2. Consider the series \(\sum_{n = 2}^{\infty} \frac{1}{n\ln n}\)

a.  The series converges by the \(n\)th term test.

b.  The series diverges by the \(n\)th term test.

c.  The series converges by the integral test.

d.  The series diverges by the integral test.

3. Consider the series \(\sum_{n = 1}^{\infty} \frac{3^n}{4^n - 1}\)

a.  The series converges by the \(n\)th term test.

b.  The series diverges by the \(n\)th term test.
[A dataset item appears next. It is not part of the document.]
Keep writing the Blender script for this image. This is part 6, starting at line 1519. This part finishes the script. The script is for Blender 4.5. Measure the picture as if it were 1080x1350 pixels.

c.  The series converges by the LCT.

d.  The series diverges by the LCT.

4. Consider the series \(\sum_{n = 1}^{\infty} (-1)^{n+1} \frac{n}{n+1}\)

a.  The series converges by the \(n\)th term test.

b.  The series diverges by the \(n\)th term test.

c.  The series converges by the integral test.

d.  The series converges by the LCT.

5. Find the limit of the series \(\sum_{n = 1}^{\infty} \frac{9}{2}(\frac{1}{10})^n\)

a.  \(\frac{9}{10}\)

b.  \(4.75\)

c.  \(5\)

d.  \(\frac{11}{2}\)

e.  This series diverges.